The writer of this book was Henry Suso, whose real name was De Berg. His father was a man of an old and wealthy family, near the town of Constance. His mother was a pious woman, who lived in dread of her husband, for he cared only for the things of the world, and treated her with harshness and severity. She was a devout Catholic, but appears to have been amongst those who had learned to know the Lord, and to Him had she given her heart truly and simply, though in much ignorance and darkness. She went to mass, but her heart was with the Lord Himself, and she remembered His death each time with loving tears, little understanding how contrary to His Word was the service in which she took part. Her son Henry was a boy of a loving and a tender heart, and by nature a minstrel and a poet. He has been called the “Minnesinger of the Friends of God”—a minnesinger being the German name which answered to the troubadours of Provence, or the bards of Wales. He had a tender sympathy, we are told, “not with men alone, but with every little beast and bird, and all the small creatures God had made,” and it grieved him if ever he saw any that suffered or were in need. And on the other hand he had a rare and rapturous delight in the sights and sounds of the beautiful earth around him; in fountains and in flowers, and in the gladness of spring time, and in the crimson morning light upon the great range of the high Alps, and in the swift rushing of the Rhine, and the deep blue shadows on the lake of Constance near his father’s home. And he loved the stars of heaven, and the song of birds. And he had a love of knightly deeds, and of all that was great and noble. And most of all he loved his mother, and liked to be called by the name of her family, Suso, rather than by that of his father.
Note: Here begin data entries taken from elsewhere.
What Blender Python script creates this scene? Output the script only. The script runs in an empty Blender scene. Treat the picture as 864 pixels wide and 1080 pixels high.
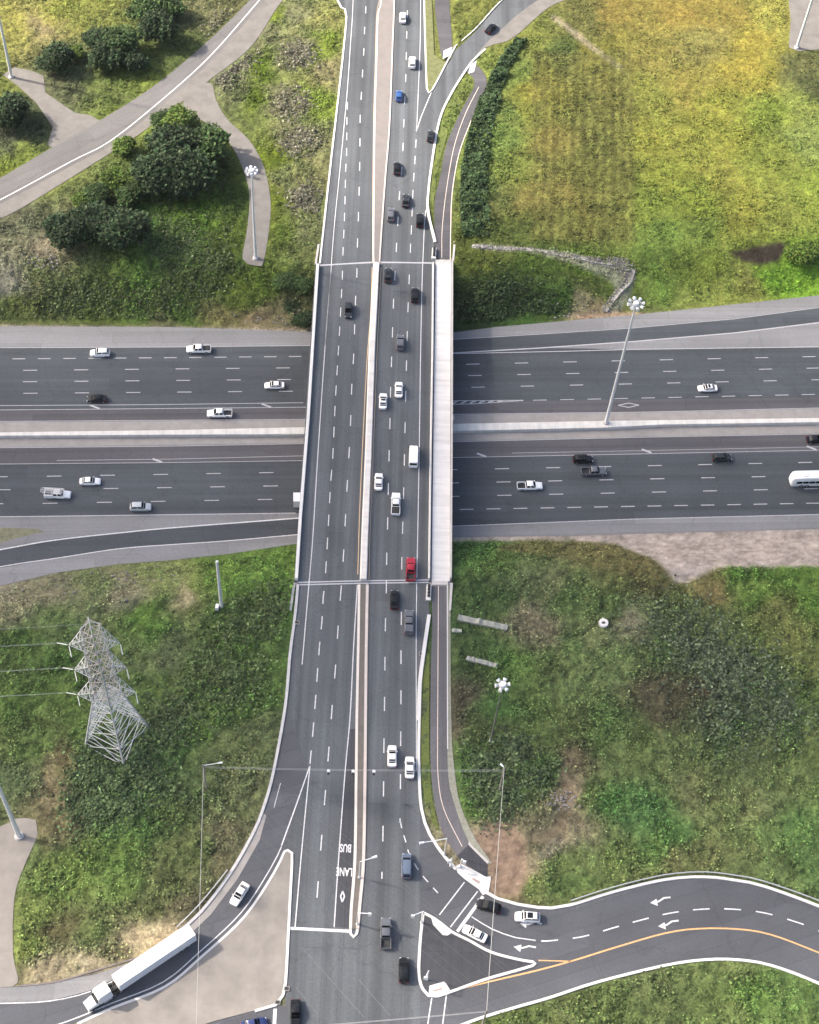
import bpy, bmesh, math, random
import numpy as np
from mathutils import Vector, Matrix
SC = bpy.context.scene
COL = SC.collection
R = math.radians

# ------------------------------------------------------------------ camera, sky, sun, exposure
H0 = 276.0                 # camera height over the fields
HZ = -7.0                  # level of the sunken highway
FPX = 1600.0
_nx, _ny = 335.0 - 432.0, 1640.0 - 540.0
_D = math.hypot(_nx, _ny); TH = math.atan2(FPX, _D); SA, CA = -_nx / _D, _ny / _D
_F = np.array([0, math.cos(TH), -math.sin(TH)]); _U0 = np.array([0, math.sin(TH), math.cos(TH)]); _R0 = np.array([1.0, 0, 0])
_U = CA * _U0 - SA * _R0; _R = CA * _R0 + SA * _U0
cam_d = bpy.data.cameras.new("camera"); cam = bpy.data.objects.new("camera", cam_d); COL.objects.link(cam)
cam_d.sensor_fit = 'VERTICAL'; cam_d.sensor_height = 24.0; cam_d.sensor_width = 24.0; cam_d.lens = 24.0 * FPX / 1080.0
cam_d.clip_start = 1.0; cam_d.clip_end = 9000.0
cam.matrix_world = Matrix(((_R[0], _U[0], -_F[0], 0), (_R[1], _U[1], -_F[1], 0), (_R[2], _U[2], -_F[2], H0), (0, 0, 0, 1)))
SC.camera = cam

SUN_EL, SUN_PHI = 37.0, -11.0           # phi: direction in which shadows fall, measured from +X
sun_d = bpy.data.lights.new("sun", 'SUN'); sun_d.energy = 3.8; sun_d.angle = R(2.2); sun_d.color = (1.0, 0.90, 0.79)
sun = bpy.data.objects.new("sun", sun_d); COL.objects.link(sun)
_sd = Vector((math.cos(R(SUN_PHI)) * math.cos(R(SUN_EL)), math.sin(R(SUN_PHI)) * math.cos(R(SUN_EL)), -math.sin(R(SUN_EL))))
sun.rotation_euler = _sd.to_track_quat('-Z', 'Y').to_euler(); sun.location = (-200, 100, 300)
world = bpy.data.worlds.new("World"); SC.world = world; world.use_nodes = True
_wt = world.node_tree; _bg = _wt.nodes['Background']; _sky = _wt.nodes.new('ShaderNodeTexSky')
_sky.sky_type = 'NISHITA'; _sky.sun_disc = False; _sky.sun_elevation = R(SUN_EL)
_sky.sun_rotation = math.atan2(-_sd.x, -_sd.y); _sky.dust_density = 5.0; _sky.air_density = 0.8; _sky.ozone_density = 0.6
_wt.links.new(_sky.outputs[0], _bg.inputs[0]); _bg.inputs[1].default_value = 0.13
SC.view_settings.view_transform = 'Standard'; SC.view_settings.look = 'None'; SC.view_settings.gamma = 1.0
SC.view_settings.use_curve_mapping = False; SC.view_settings.exposure = 1.44
SC.cycles.max_bounces = 5; SC.cycles.transparent_max_bounces = 12; SC.cycles.use_denoising = True

# a real cloud up towards the sun: its shade lies over the lower two thirds of the place
def make_cloud():
    bm = bmesh.new(); rc = random.Random(12); alt = 720.0
    off = Vector((_sd.x, _sd.y, 0)) * (alt / -_sd.z)
    for k in range(46):
        gx_ = rc.uniform(-420, 430); gy_ = rc.uniform(-420, 215); r_ = rc.uniform(70, 120)
        if gy_ > 130: r_ *= .8
        edge = 292 - r_ + 14 * math.sin(gx_ * .02)
        gy_ = min(gy_, edge)
        if rc.random() < .45: gy_ = edge - rc.uniform(0, 25)
        c = Vector((gx_, gy_, 0)) - off + Vector((0, 0, alt))
        res = bmesh.ops.create_icosphere(bm, subdivisions=3, radius=1.0)
        for v in res['verts']:
            n_ = 1 + .10 * math.sin(v.co.x * 7 + k) * math.cos(v.co.y * 6 + k * 2)
            v.co = Vector((v.co.x * r_ * n_, v.co.y * r_ * n_, v.co.z * r_ * .28 * n_)) + c
    res = bmesh.ops.create_cube(bm, size=1.0)
    me = bpy.data.meshes.new('cloud'); 
    for v in res['verts']: v.co = Vector((v.co.x * 860, v.co.y * 560, v.co.z * 14)) + Vector((0, -65, 0)) - off + Vector((0, 0, alt))
    bm.to_mesh(me); bm.free()
    m = bpy.data.materials.new('cloud_vapour'); m.use_nodes = True; t = m.node_tree; t.nodes.clear()
    out = t.nodes.new('ShaderNodeOutputMaterial'); vol = t.nodes.new('ShaderNodeBsdfTransparent'); df = t.nodes.new('ShaderNodeBsdfTranslucent'); df.inputs[0].default_value = (.9, .9, .9, 1)
    mx = t.nodes.new('ShaderNodeMixShader'); mx.inputs[0].default_value = CLOUD_T; t.links.new(vol.outputs[0], mx.inputs[1]); t.links.new(df.outputs[0], mx.inputs[2]); t.links.new(mx.outputs[0], out.inputs[0])
    me.materials.append(m); me.polygons.foreach_set('use_smooth', [True] * len(me.polygons))
    o = bpy.data.objects.new('cloud', me); COL.objects.link(o); o['kind'] = 'stuff'
    return o
CLOUD_T = 0.125
make_cloud()

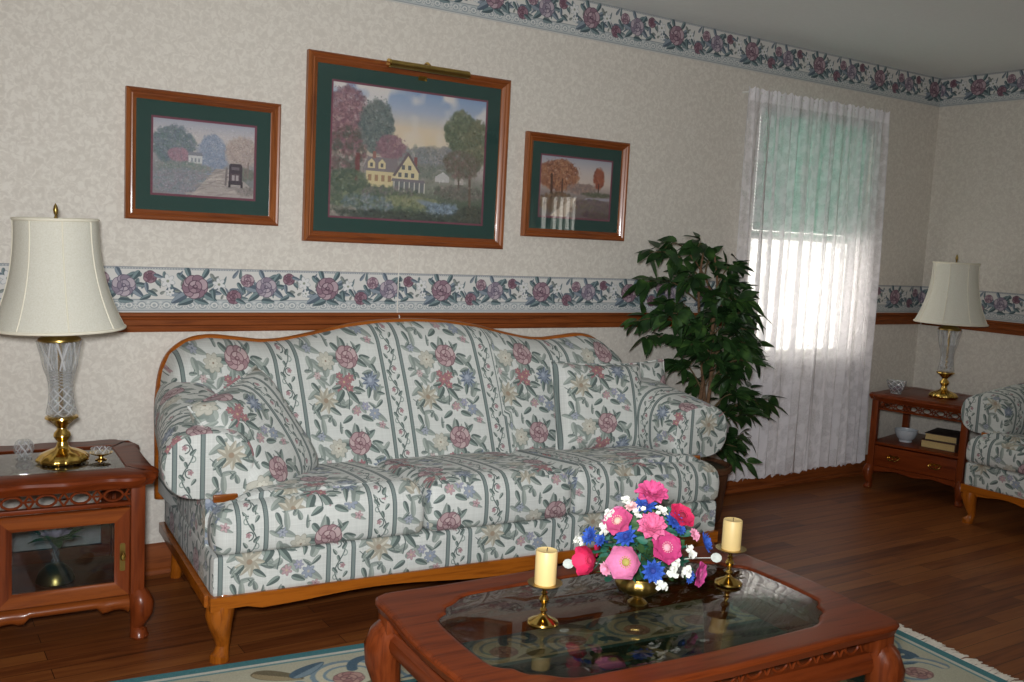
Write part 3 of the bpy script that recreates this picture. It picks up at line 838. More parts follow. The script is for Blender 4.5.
window('window_2', VY0, VY1, WZ0, VZ1, Matrix.Rotation(R(90), 4, 'Z') @ Matrix.Diagonal((1, -1, 1, 1)), 1, ((-4.225, .045), (-4.085, .008), (-3.98, .008), (-3.875, .008)))

window('added_window', UX0, UX1, UZ0, UZ1, Matrix.Translation((0, YF, 0)) @ Matrix.Diagonal((1, -1, 1, 1)), 3)  # added opening that lets fill daylight into the room

# ================================================================== SOFA AND ARMCHAIR
CREST = [(-1.04, .56), (-1.042, .66), (-1.03, .78), (-1.0, .85), (-.94, .893), (-.86, .907), (-.76, .898), (-.66, .888), (-.57, .893), (-.45, .915), (-.3, .947), (-.15, .965), (0, .97)]
CREST = [(x * .968, z) for x, z in CREST]
CREST = CREST + [(-x, z) for x, z in CREST[::-1][1:]]
CH_CREST = [(-.45, .5), (-.452, .62), (-.44, .74), (-.40, .81), (-.33, .84), (-.24, .86), (-.12, .90), (0, .915)]
CH_CREST = CH_CREST + [(-x, z) for x, z in CH_CREST[::-1][1:]]

def cabriole(bm, x, y, h, dx, dy, k=1.0):
    P = [(0, 0, h), (.012, 0, h * .86), (.02, 0, h * .7), (.012, 0, h * .5), (.002, 0, h * .32), (-.002, 0, h * .2), (.006, 0, h * .1), (.016, 0, h * .05), (.016, 0, 0)]
    rr = [.040, .043, .043, .034, .025, .0205, .024, .031, .029]
    pts = []
    for d, _, z in P: pts.append((x + dx * d * k, y + dy * d * k, z))
    tube(bm, pts, [r * k for r in rr], 14)

def upholstered(root, hw, ncush, crest, s=(1, 1, 1), u0=0.0):
    S = Matrix.Diagonal((*s, 1))
    def put(name, bm, mat, uv=None, sharp=40, par=root):
        bmesh.ops.transform(bm, matrix=S, verts=bm.verts)
        return link(name, bm, mat, par, sharp=sharp, uv=uv)
    FU, FV = .42, .31
    def uv_front(co, n):
        if abs(n.x) > .75: return ((co.y + .1) / FU, co.z / FV)
        return ((co.x - u0) / FU, co.z / FV)
    yf, yb, inn = -.885, -.05, hw - .115
    # base under the cushions
    bm = B(); rbox(bm, (0, (yf + yb) / 2, .275), (hw, (yf - yb) / -2, .068), .02, 8)
    put('seat_base', bm, FABRIC, lambda co, n: ((co.x - u0 + .13) / FU, (co.z + .1) / FV) if abs(n.x) < .75 else ((co.y + .1) / FU, co.z / FV))
    for sx in (-1, 1):
        bm = B(); box(bm, min(sx * hw, sx * (hw - .13)), max(sx * hw, sx * (hw - .13)), -.765, yb, .33, .53, .012)
        put('side_panel', bm, FABRIC, uv_front)
    # seat cushions, the outer ones stepping out in front of the arms
    zt, zb = .517, .342; fr = yf - .02; step = -.775
    for k in range(ncush):
        x0 = -inn + 2 * inn * k / ncush; x1 = -inn + 2 * inn * (k + 1) / ncush
        pts = []
        L, Rr = k == 0, k == ncush - 1
        a = -hw if L else x0 + .002; b = hw if Rr else x1 - .002
        pts = [(a, fr), (b, fr)]
        if Rr: pts += [(b, step), (x1, step)]
        pts += [(x1 - .002, -.30), (x0 + .002, -.30)]
        if L: pts += [(x0, step), (a, step)]
        q = round_poly(pts, .045, 5)
        lay = [(.03, zb), (.012, zb + .006), (.003, zb + .02), (0, zb + .05), (0, zb + .09), (.004, zt - .055), (.012, zt - .035), (.026, zt - .017), (.045, zt - .005), (.07, zt)]
        def df(v):
            t = (v.y - fr) / (-.3 - fr); h = max(0, min(1, (v.z - zb) / (zt - zb)))
            v.z += h * (.018 * math.sin(math.pi * min(1, max(0, t)) ** .7) - .055 * max(0, t))
            if abs(v.x) > inn and v.y < step + .06: v.z -= h * .030 * min(1, (abs(v.x) - inn) / .05)
            return v
        bm = B(); slab(bm, q, lay, df)
        def uvs(co, n):
            if n.z > .6: return ((co.x - u0) / FU, (co.y - fr * s[1]) / FV + .3)
            if abs(n.x) > .75: return (co.y / FU, co.z / FV)
            return ((co.x - u0) / FU, (co.z - zt * s[2]) / FV + .3)
        put('seat_cushion', bm, FABRIC, uvs)
    # padded back
    X = [p[0] for p in crest]; Z = [p[1] for p in crest]; xm = max(X)
    up = [p for p in crest if True]
    def h(x):
        best = 0
        for (xa, za), (xb, zb_) in zip(crest[:-1], crest[1:]):
            if min(xa, xb) <= x <= max(xa, xb) and abs(xb - xa) > 1e-6: best = max(best, za + (zb_ - za) * (x - xa) / (xb - xa))
        return best
    nx, nz = 96, 26; z0 = .33
    ztop = max(Z)
    seams = [] if ncush == 1 else [-.31, .31]
    def cx(i): t = 2 * i / nx - 1; return (xm - .004) * math.sin(t * math.pi / 2 * .9) / math.sin(math.pi / 2 * .9)
    bm = B()
    for face in (0, 1):
        vs = []
        for i in range(nx + 1):
            x = cx(i); hh = max(h(x), .5); row = []
            for j in range(nz + 1):
                v = 1 - (1 - j / nz) ** 1.6
                z = z0 + (hh - z0) * v
                d = min(hh - z, (xm - .004) - abs(x), z - z0 + .03)
                e = math.sqrt(max(0, 1 - (1 - min(1, d / .065)) ** 2))
                g = 0
                for sm in seams: g += .010 * math.exp(-((x - sm - .03 * (ztop - z)) / .012) ** 2)
                yfr = -.125 - .25 * (ztop - z) / .52 - .02 * math.sin(math.pi * min(1, max(0, (z - .45) / max(.1, hh - .45)))) + g
                y = -.055 + (yfr + .055) * e if face == 0 else -.055 + .03 * min(1, e * 1.5)
                row.append(bm.verts.new((x, y, z)))
            vs.append(row)
        for i in range(nx):
            for j in range(nz): bm.faces.new((vs[i][j], vs[i + 1][j], vs[i + 1][j + 1], vs[i][j + 1]))
    bmesh.ops.remove_doubles(bm, verts=bm.verts, dist=1e-5)
    def uvb(co, n):
        sk = .04 * (ztop * s[2] - co.z)
        xx = co.x
        off = .0 if (not seams or xx < .31 + sk) else .055
        return ((xx - sk - u0 + off + .13) / FU, (co.z - .845 * s[2]) / FV - .17 + (0 if off == 0 else .0))
    put('backrest', bm, FABRIC, uvb, 60)
    # show-wood along the crest
    path = spline([(crest[0][0] * .985, -.032, .3)] + [(x * .988, -.032, z - .012) for x, z in crest] + [(crest[-1][0] * .985, -.032, .3)], 5)
    bm = B(); tube(bm, path, .023, 10); put('crest_rail', bm, SOFAWOOD)
    # rolled arms
    for sx in (-1, 1):
        st = [(-.775, .84), (-.772, .93), (-.76, .985), (-.735, 1.0), (-.6, .985), (-.45, .965), (-.3, .95), (-.17, .93), (-.10, .9)]
        loops = []
        for y, k in st:
            t = (y + .775) / .675
            cxx = sx * (hw - .012 - .045 * t); w = (.142 - .028 * t) * k; top = .698 + .08 * math.sin(min(1, t) * math.pi / 2); bot = .486
            zm, hz = (top + bot) / 2, (top - bot) / 2 * (k * .5 + .5)
            lp = []
            for i in range(36):
                a = 2 * math.pi * i / 36; ca, sa = math.cos(a), math.sin(a)
                ex = .62 if sa > 0 else .42
                X_ = math.copysign(abs(ca) ** (.75), ca); Z_ = math.copysign(abs(sa) ** (ex + .2), sa)
                wid = w * (1.0 if sa > 0 else 1.0 - .12 * abs(sa))
                inside = max(0, -sx * X_) * max(0, -sa)      # the inner flank tucks down behind the seat
                lp.append((cxx + wid * X_, y, zm + hz * Z_ - .05 * inside ** .5))
            loops.append(lp)
        bm = B(); loft(bm, loops)
        def uva(co, n, sx=sx):
            c = sx * (hw - .03) * s[0]
            if n.y < -.7: return ((co.x - c + .13) / FU, (co.z + .10) / FV)
            return ((co.y + .2) / FU, math.atan2(co.x - c, co.z - .58 * s[2]) * .15 / FV)
        put('armrest', bm, FABRIC, uva, 50)
        bm = B(); box(bm, sx * (hw - .06) - .038, sx * (hw - .06) + .038, -.785, -.72, .478, .502, .005); put('arm_block', bm, SOFAWOOD)
    # carved apron and rails
    pts = [(-hw - .004, .215), (-hw - .004, .17)]
    for i in range(41):
        x = -hw + .06 + (2 * hw - .12) * i / 40; t = abs(2 * i / 40 - 1)
        z = .172 - .012 * math.cos(t * math.pi * 2.0) * (1 if t < .75 else .6) + (.012 if t > .93 else 0)
        pts.append((x, z))
    pts += [(hw + .004, .17), (hw + .004, .215)]
    bm = B(); prism(bm, pts, 'y', yf - .006, yf + .03); put('front_apron', bm, SOFAWOOD)
    for sx in (-1, 1):
        bm = B(); box(bm, sx * hw - .015, sx * hw + .004 * sx + .012, yf + .03, yb, .175, .213, .004); put('side_rail', bm, SOFAWOOD)
    for sx in (-1, 1):
        bm = B(); cabriole(bm, sx * (hw - .045), yf + .045, .212, sx * .7, -.7); put('leg', bm, SOFAWOODZ)
        bm = B(); tube(bm, [(sx * (hw - .05), yb - .05, .212), (sx * (hw - .05), yb - .045, .1), (sx * (hw - .045), yb - .02, 0)], [.03, .026, .02], 10); put('leg', bm, SOFAWOODZ)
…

From his mother he learned to love the services and the music of the Church. And when he was still a child, he devoted himself to the “Queen of Heaven,” the Virgin Mary, and in the month of May, which was the month of Mary, “he had a custom, when the fair summer came, and the flowers appeared on the earth, to keep himself from plucking them or touching them, till the day came that was the feast of Mary, and he then would make a wreath with many a loving thought, and carry it into the chapel of the Virgin, and put the wreath upon her image, and kneel down humbly before it.”
And as yet his heart, so alive to human love, and to beauty, and to the religion of man, was dead to God, and dark and miserable.
For a time he was sent to a school at Cologne, and thus separated from the mother he loved so well. He had been there but a short time, when in a dream his mother appeared to him, and with great joy she spoke to him, and said, “My child, love God, and trust in Him wholly, He will never leave thee nor forsake thee. See, I have departed from this world, and I am not dead, I shall live eternally with the eternal God.” Then did she kiss him on his mouth with a motherly kiss, and blessed him heartily, and passed away out of his sight. He began to weep, and he called after her and said, “Oh my faithful holy mother, remember me when thou art with God!” And thus he awoke weeping bitterly, and it was told him soon after that his mother was dead.
His home was now no longer a home to him, for his father cared only for war and chivalry, and therefore at the age of thirteen, he was taken into the Dominican convent at Constance, and was educated in order to be a monk.
For five years he “wore a semblance of holiness, yet was his mind but ill at ease. And it seemed to him that if only God would keep him from great sins that might bring him into ill repute, it mattered not how many little sins he allowed in himself. But God preserved him from finding anything to satisfy him in the pleasures that he sought, for as soon as he had found that which he desired, it ceased to please him, and he believed that if he had some other thing, his restless heart would be at peace, but the rest came not.
“And at times he bethought him that he would fight against all temptations, and give his heart to God. But the evil one spoke to his heart and said, 'Count the cost; it is easy to begin, but it is hard to hold on.’ And a friend who was but a spokesman of the enemy, said to him, 'It is quite right you should amend your ways, but not in such desperate fashion; be moderate in all things, and eat and drink and live like other men, only keep from sin. Be as good as you like in your own heart, but keep to the middle course in your conduct, so that no one may be offended. If the heart is good, all is good, and you may lead a merry life with others, and be a good man all the time. Other people mean to go to heaven as well as you, but they see no need of being so strict.’ But it seemed to him as though his friend were like one who counseled him to catch an eel by taking hold of its tail, and he said in his heart, 'He who desires to have God, and the world also, desires an impossible thing.’ And therefore he determined within himself that he would set himself earnestly to the task of denying himself, and breaking off all worldly ways, and forbidding himself all worldly company.
“But now and then, when he felt sad and wearied, his nature was too strong for him, and he went back to his old companions to have a cheerful time. But it always came to pass that he went home more sad and wearied than before, for their talk was wearisome to him, and his ways were intolerable to them. And at times they would say to him, ‘What in the world has come to you?’ or, ‘Why do you not do as other people?’ And a third would say, ‘All the people who want to be so good, are sure to come to a bad end at last.’ And then he felt dumb and said to himself, ‘There is no way out of it but flight. If I had not heard all this evil talk, it would have done me no harm.’ And the worst was, he had none to whom he could tell his grief, for none understood the desire of his heart, and he was all alone.”